Mexican Consulate's Campaign Against Trafficking Nets Two Cases

Categories: Crime
humantrafficking.jpg
The campaign is bringing in the calls, just not ones reporting trafficking.
The Mexican Consulate has fielded hundreds of calls in the first two months of its campaign against human trafficking, but only two have yielded actual allegations of sex and labor trafficking.

One was of a minor who had been allegedly trafficked to San Francisco from Mexico, says consulate spokeswoman Gabriela Mardero Jimenez. Another was of a person working in oppressive conditions who was threatened if he or she went to the authorities.

Since the "One Call Could Save Your Life" campaign launched on March 28, the consulate's hotline -- 415-354-4555 -- gets about 10 calls a day. "There's tons," Jimenez says. But the vast majority of callers confuse human trafficking with labor violations. The consulate refers immigrants with such complaints to a law firm of labor attorneys. 
Threats constitute the big difference between labor violations -- "not paying you but you're free to leave this job if you want," Jimenez says -- and labor trafficking, which is "threatening you to stay in this situation and not try to get help."

The campaign targets Spanish speakers through ads on Spanish-language radio and television.
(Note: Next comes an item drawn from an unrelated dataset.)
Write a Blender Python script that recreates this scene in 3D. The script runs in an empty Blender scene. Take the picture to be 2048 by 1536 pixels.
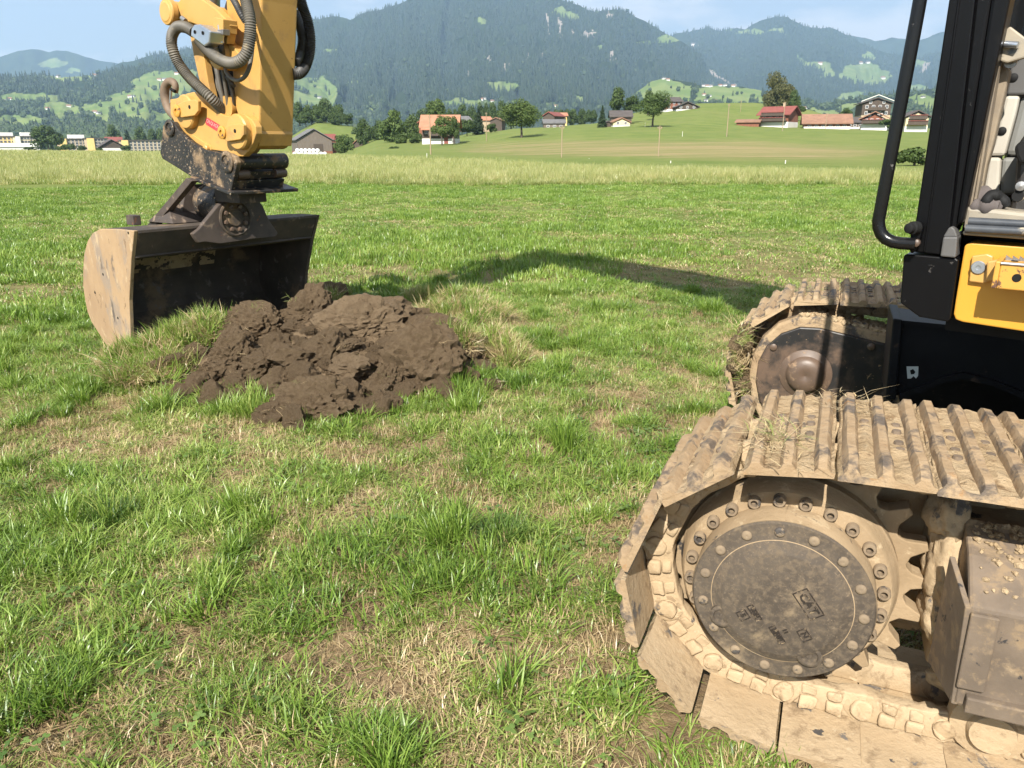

It focuses on people brought into the country for work or sex, not people smuggled across the border by coyotes just to get to the United States and then left free once they get here.
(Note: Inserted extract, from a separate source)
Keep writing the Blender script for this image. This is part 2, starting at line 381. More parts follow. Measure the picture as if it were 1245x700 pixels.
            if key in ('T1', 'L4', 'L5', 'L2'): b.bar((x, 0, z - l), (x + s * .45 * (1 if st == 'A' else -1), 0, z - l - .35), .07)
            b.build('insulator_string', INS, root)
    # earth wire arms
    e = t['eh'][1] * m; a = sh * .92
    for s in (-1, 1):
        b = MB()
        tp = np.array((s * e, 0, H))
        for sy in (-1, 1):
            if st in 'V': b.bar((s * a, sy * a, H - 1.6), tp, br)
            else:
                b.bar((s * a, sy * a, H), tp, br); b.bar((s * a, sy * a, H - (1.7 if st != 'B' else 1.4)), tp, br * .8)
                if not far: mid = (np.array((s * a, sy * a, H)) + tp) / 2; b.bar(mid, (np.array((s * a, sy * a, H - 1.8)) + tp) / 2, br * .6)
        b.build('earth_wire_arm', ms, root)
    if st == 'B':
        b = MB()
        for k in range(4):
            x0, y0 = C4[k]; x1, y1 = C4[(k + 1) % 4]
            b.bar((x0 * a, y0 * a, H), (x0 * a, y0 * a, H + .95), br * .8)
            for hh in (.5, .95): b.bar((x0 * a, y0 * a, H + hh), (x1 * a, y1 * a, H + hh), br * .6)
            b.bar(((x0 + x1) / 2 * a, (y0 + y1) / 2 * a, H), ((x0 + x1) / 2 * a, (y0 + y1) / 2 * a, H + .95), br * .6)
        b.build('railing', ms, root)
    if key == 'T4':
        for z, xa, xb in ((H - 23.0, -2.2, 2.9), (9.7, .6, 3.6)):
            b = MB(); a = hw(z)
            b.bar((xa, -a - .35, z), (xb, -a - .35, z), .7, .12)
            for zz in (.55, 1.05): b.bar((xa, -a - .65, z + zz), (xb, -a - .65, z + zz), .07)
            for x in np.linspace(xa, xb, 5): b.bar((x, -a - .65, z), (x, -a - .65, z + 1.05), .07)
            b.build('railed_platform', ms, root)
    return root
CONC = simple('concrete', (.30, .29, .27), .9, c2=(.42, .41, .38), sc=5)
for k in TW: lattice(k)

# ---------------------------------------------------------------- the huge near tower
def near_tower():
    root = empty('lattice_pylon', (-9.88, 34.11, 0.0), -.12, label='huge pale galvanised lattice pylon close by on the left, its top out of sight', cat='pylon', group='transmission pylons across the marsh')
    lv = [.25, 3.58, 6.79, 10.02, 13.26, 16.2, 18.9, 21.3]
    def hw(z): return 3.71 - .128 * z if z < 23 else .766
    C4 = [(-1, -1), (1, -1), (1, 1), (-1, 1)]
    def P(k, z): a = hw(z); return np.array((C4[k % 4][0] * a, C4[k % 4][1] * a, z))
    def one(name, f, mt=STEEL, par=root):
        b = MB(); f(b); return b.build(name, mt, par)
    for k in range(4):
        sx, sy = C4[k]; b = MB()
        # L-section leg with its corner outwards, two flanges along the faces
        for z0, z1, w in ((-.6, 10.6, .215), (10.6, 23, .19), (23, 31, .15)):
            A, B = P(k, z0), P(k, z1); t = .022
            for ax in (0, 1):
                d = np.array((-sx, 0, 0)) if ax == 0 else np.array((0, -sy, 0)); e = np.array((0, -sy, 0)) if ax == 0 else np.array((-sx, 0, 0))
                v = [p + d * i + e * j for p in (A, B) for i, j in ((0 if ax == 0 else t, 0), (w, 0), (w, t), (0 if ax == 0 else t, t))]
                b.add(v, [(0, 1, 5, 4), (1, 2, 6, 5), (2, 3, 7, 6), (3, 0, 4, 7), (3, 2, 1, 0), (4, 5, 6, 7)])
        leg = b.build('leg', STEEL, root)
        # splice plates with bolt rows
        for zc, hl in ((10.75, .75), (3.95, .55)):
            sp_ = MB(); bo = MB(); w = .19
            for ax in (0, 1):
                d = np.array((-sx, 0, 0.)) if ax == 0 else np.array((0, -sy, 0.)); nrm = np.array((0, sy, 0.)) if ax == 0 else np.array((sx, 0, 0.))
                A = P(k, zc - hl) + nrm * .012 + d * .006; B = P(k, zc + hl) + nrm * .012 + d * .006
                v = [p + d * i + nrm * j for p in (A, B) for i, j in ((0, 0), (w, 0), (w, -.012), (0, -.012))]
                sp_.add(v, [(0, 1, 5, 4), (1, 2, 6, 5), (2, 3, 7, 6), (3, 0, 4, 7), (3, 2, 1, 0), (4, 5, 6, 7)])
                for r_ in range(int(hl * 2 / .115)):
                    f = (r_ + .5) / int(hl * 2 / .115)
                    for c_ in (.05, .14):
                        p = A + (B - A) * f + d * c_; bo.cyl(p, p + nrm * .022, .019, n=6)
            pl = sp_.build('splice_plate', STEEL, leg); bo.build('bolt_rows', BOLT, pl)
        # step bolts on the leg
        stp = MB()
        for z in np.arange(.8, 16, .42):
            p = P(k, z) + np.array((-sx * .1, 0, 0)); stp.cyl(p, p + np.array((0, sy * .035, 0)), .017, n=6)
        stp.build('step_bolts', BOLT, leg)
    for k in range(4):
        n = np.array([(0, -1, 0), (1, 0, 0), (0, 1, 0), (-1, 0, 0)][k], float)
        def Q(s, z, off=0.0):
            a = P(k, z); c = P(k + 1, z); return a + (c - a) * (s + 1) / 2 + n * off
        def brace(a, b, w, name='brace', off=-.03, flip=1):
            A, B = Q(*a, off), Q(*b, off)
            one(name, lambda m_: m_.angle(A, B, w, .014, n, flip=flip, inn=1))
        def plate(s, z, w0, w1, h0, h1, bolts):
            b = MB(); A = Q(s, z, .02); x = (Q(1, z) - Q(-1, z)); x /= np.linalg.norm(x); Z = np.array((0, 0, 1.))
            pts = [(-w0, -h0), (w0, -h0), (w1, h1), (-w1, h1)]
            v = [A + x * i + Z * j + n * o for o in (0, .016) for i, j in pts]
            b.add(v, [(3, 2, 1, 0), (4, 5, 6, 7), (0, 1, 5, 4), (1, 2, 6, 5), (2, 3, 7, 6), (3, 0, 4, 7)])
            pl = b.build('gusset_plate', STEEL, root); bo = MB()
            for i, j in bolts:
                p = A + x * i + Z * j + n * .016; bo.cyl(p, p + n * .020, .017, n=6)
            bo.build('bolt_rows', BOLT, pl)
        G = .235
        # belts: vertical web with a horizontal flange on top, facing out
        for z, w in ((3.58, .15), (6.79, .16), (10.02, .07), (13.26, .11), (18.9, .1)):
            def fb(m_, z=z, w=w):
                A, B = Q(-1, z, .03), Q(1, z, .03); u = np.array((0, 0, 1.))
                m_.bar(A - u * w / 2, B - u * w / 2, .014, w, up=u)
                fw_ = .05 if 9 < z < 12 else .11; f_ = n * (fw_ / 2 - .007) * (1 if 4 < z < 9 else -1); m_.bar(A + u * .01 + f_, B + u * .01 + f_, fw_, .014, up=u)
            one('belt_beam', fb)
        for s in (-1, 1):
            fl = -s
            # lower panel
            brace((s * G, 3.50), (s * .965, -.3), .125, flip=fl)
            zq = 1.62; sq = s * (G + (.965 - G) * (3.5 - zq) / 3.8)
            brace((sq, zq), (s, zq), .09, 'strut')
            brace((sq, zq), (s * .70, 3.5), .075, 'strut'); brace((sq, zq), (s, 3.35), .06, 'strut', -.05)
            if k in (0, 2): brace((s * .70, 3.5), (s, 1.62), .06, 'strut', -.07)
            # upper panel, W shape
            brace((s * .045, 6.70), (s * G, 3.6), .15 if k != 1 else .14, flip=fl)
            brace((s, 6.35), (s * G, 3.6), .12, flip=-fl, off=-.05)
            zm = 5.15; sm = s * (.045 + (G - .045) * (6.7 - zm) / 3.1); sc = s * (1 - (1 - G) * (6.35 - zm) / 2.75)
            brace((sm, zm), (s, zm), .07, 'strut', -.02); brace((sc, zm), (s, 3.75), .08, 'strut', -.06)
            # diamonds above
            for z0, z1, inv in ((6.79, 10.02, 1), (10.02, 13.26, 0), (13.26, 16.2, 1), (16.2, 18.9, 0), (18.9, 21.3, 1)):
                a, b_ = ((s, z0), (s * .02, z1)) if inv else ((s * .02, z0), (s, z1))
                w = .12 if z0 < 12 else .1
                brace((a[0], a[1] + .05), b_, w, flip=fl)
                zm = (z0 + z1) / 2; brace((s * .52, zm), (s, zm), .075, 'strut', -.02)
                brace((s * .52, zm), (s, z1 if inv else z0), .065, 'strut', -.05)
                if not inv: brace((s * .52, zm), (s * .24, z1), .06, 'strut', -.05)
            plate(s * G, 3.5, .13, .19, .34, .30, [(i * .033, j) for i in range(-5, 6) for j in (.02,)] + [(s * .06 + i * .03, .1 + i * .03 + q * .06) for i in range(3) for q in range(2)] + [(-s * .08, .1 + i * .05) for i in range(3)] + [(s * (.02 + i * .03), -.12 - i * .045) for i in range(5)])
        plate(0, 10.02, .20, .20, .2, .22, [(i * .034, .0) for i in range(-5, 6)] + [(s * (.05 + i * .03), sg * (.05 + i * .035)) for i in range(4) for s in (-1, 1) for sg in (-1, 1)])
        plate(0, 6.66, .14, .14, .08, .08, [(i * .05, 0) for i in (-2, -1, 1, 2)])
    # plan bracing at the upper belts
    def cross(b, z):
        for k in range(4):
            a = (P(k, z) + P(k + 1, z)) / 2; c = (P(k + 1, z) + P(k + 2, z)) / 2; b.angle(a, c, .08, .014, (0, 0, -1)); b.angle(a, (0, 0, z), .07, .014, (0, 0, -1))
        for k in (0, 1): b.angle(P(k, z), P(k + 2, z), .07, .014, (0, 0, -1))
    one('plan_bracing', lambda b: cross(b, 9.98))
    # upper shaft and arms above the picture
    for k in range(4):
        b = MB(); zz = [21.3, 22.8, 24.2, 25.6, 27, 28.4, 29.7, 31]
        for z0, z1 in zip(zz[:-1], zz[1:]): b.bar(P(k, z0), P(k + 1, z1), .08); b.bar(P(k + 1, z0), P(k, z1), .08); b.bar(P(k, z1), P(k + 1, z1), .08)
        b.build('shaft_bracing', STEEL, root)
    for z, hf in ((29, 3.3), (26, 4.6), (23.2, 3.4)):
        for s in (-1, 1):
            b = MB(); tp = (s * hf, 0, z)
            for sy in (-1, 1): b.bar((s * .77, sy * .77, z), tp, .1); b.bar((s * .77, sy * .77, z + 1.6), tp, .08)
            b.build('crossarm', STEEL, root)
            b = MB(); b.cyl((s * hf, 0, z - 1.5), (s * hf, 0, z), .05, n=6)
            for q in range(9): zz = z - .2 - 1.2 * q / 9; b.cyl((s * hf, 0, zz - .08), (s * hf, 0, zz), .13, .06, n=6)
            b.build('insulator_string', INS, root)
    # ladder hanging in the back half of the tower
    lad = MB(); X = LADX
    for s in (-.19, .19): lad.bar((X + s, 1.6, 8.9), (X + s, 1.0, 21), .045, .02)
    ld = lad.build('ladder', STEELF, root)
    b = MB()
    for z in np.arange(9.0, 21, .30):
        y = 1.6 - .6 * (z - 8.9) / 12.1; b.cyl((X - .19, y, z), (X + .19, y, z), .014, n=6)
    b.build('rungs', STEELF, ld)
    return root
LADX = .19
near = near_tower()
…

Jimenez says the alleged victim of sex trafficking was relocated by Standing Against Global Exploitation -- the nonprofit that counsels women arrested for prostitution in San Francisco, which is partnering with the consulate in the campaign. The consulate has handed over the two cases to the police, which is following up, but Jimenez says she couldn't release more details.

Still, she says the consulate suspects there are many more trafficking cases, but victims are scared to report them.   

"These people don't have access to telephones. Their exploiters don't let them have access," Jimenez says. "They control them by fear. They threaten them and their families."